I hold in my hands...

an actual, physical box of Starcraft II.

And the peasants...err..SCVs...rejoiced.

Seriously, I thought it was vaporware 3 years ago.  I thought it was vaporware when I pre-ordered it.  I thought it was vaporware when they claimed to have shipped the bloody thing.  And, frankly, I'm still fairly convinced it will end up being an empty box when I open it tonight.

Here's hoping the humans lose at the end of their campaign.  Scorched from the skies...

Thursday, July 22, 2010

Cataclysm Beta: Why no faction bosses?

Cataclysm is supposed to be all about ripping things asunder.  The world destroyed by Deathwing's emergence and the tentative truce between Horde and Alliance rent beyond repair.  Indeed, many of the major faction cities will be significantly tougher nuts to crack, with new walls, new guards, and leaders placed in more defensible positions (I always did wonder why Thrall stood so far away from his potential defenders in the auction house).

However, their ability sets are still fairly boring, and there are still no serious in-game rewards for killing them.  Given that the storyline now gives players ample reason to go after them (we're at war again, after all), this strikes me as a little inconsistent and a little sad.  I realize that Blizzard doesn't want world pvp in the cities to be so prevalent as to make them unwieldy, especially for low level players, but a long respawn timer could fix this (quests would need to be turned in to a regent in the meantime).

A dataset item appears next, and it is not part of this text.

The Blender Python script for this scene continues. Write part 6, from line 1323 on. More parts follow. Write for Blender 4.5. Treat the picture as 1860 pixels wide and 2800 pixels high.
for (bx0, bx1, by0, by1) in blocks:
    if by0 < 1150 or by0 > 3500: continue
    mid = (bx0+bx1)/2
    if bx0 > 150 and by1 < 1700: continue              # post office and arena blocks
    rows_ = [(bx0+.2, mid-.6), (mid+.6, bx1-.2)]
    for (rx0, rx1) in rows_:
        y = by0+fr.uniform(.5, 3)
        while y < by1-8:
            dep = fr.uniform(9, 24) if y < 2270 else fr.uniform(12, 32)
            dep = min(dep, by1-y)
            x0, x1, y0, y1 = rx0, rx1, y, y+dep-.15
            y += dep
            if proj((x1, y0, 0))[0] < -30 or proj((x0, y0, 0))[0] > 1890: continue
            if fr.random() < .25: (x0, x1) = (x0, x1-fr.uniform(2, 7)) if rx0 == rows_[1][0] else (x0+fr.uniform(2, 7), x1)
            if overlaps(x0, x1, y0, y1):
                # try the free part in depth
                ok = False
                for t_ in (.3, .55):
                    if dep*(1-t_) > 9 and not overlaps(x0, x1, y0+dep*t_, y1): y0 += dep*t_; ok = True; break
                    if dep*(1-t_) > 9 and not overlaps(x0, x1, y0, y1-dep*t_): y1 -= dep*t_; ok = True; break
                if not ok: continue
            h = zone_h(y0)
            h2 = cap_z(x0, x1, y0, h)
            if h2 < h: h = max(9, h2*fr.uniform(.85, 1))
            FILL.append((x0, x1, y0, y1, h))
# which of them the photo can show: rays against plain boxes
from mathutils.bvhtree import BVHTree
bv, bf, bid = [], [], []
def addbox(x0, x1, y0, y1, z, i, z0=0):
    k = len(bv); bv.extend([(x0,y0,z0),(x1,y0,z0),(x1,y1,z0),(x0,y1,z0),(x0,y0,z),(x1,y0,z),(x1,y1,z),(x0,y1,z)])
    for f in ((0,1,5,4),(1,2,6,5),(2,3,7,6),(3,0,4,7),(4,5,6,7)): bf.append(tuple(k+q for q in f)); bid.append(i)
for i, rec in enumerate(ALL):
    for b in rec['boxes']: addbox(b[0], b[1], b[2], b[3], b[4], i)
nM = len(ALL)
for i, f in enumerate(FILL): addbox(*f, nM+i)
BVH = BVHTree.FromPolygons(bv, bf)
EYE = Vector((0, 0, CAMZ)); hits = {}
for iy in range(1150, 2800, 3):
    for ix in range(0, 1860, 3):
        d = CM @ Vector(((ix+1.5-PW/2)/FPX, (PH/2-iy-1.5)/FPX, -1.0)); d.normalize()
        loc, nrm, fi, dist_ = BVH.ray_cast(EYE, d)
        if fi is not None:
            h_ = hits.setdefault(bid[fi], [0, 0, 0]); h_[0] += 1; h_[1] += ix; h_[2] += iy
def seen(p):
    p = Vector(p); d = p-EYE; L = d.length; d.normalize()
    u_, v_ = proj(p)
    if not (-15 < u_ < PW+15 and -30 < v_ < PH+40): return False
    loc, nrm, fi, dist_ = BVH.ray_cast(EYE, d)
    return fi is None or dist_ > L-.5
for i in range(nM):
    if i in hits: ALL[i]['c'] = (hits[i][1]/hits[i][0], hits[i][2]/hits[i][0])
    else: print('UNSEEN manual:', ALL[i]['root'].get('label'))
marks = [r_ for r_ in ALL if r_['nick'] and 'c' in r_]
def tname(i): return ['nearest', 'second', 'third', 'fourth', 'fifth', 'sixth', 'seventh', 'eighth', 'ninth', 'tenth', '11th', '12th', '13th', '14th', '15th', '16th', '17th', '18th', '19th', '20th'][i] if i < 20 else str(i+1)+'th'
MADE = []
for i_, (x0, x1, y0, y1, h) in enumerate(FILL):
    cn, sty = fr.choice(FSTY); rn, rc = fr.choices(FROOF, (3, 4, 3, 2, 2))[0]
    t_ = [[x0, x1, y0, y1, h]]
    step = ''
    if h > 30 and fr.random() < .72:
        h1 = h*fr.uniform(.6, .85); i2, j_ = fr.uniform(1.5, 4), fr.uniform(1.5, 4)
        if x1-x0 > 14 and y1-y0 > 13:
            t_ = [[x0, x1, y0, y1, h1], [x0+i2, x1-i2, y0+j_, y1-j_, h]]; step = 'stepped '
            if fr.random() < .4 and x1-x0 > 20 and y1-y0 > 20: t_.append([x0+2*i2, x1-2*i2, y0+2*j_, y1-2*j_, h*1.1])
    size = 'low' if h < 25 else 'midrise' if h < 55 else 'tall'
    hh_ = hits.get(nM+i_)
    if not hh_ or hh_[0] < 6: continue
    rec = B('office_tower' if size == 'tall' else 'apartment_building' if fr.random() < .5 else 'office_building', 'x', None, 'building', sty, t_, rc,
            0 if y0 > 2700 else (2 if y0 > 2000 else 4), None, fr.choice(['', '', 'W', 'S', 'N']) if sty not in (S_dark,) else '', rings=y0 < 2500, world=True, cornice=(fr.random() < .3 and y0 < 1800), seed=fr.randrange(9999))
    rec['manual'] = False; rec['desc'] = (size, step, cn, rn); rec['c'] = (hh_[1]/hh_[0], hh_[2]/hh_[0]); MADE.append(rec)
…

Spontaneous, open-world pvp, if properly controlled, is one of the things that makes the game fun and unpredictable, and gives it some legs.  So long as low level players are still immune in their capital cities (unless they attack first) and so long as quest givers can't be killed (or at least respawn quickly and/or have an alternative, like a regent), the only real problem is a little more lag.  And frankly, I don't think a little additional lag would be noticed in Stormwind or Orgrimmar.

C'mon, Blizz, give us all a reason to subscribe to the global defense channel again!

Cataclysm Beta: Starsurge Graphic

One more comment.  Hopefully the starsurge graphic in the beta now is a place holder.  If it is not, I would strongly encourage Blizzard to create another graphic for it.  (this has been noted on the beta forums, but there hasn't been an official response)

The current graphic is a noxious large glowing green ball.  It's look like sickly swamp gas meandering towards its target, and would be far more appropriate for a warlock (or a truly demented mage) than a druid.  Yes, Wrath is green, but wrath is a deep, natural green.  Starsurge is currently a sickly, corrupted green.  Further, starsurge suggests that it would have some blue or white in it, something along the lines of the colors in starfire, starfall, or moonfire.  Maybe two intertwined beams (ah...double helix!), one the color of wrath and one the color of starfire.  It is not, after all, supposed to be a pure nature or pure arcane spell.

Cataclysm Beta: First experience with Hyjal leveling zone

I should preface this by saying I've only spent about 2 hours in the zone all told, and that druids are fairly broken in the most recent two beta versions, so my experience should be taken with a grain of salt.

That said, I was able to proceed without difficulty most of the time.  Unlike in much of the old world, I did not encounter instances of randomly getting shifted out of flying form and falling to my death.  Which is too bad, really, as it added a bit of excitement and adventure to my explorations in the Eastern Kingdoms...

The graphics in Hyjal are amazing.  I can literally hear my graphics card chug into high gear (well, I can hear the fan, at any rate) when I fly in under Nordrassil.  This beauty may be difficult to appreciate with lower spec hardware.  The sky is also a work of art (literally) and probably my favorite of any zone so far.

The epic quality of the zone is bolstered primarily by the fact that many of the quest givers and other NPC characters are Big Important People from vanilla who we only got to see back then, if at all, in raids or in the Shifting Sands quest chain.  This includes the villains.  It's pretty fun to run into old raid bosses wreaking havoc out in the world.  There is also a battle going on between the Cenarion Circle (or associated forces....they are a new faction) and the twilight cultists/fire elementals.  It's not quite as intense as the opening siege for those who first stepped into Northrend as hordies in the Tundra, but it's not bad.  It's also a bit more dynamic than the standard "there are some bad guys and some good guards fighting."  There are some bigger characters and druidic types that react to some of the Big Bad Lieutenant abilities, and if you don't follow their lead, it's pretty easy to find yourself extra crispy.

The epic feeling is brought down a bit by the lack of content (at least, I hope it will be filled in before release) in some of the twilight camps.  Some of them have no cultists at all....just a few empty wagons.  Which is weird, especially when your quest is to destroy the camp.

Some of the initial quest lines also remind me of one of my favorite zones in Northrend - Zul'Drak.  Like the quests sending you to each temple to discover the current status of its god and then handle the fall out appropriately (which was great because it gave you an overarching plot line with a bit of tension and excitement, but still mixed it up and had you do something different for each god), you are sent to the shrines of four different ancients (actually, Ancients with a 'A'...not just the big trees, these guys are the remnants of the great spirits of nature that fought and fell in the War of the Ancients) to try and help bring their powers forth to drive the cultists back from Nordrassil.

So far, the zone is beautiful and has a nice epic feel, and most of the quests are even completable (added bonus!).  We'll see how it goes from here....it's a big zone.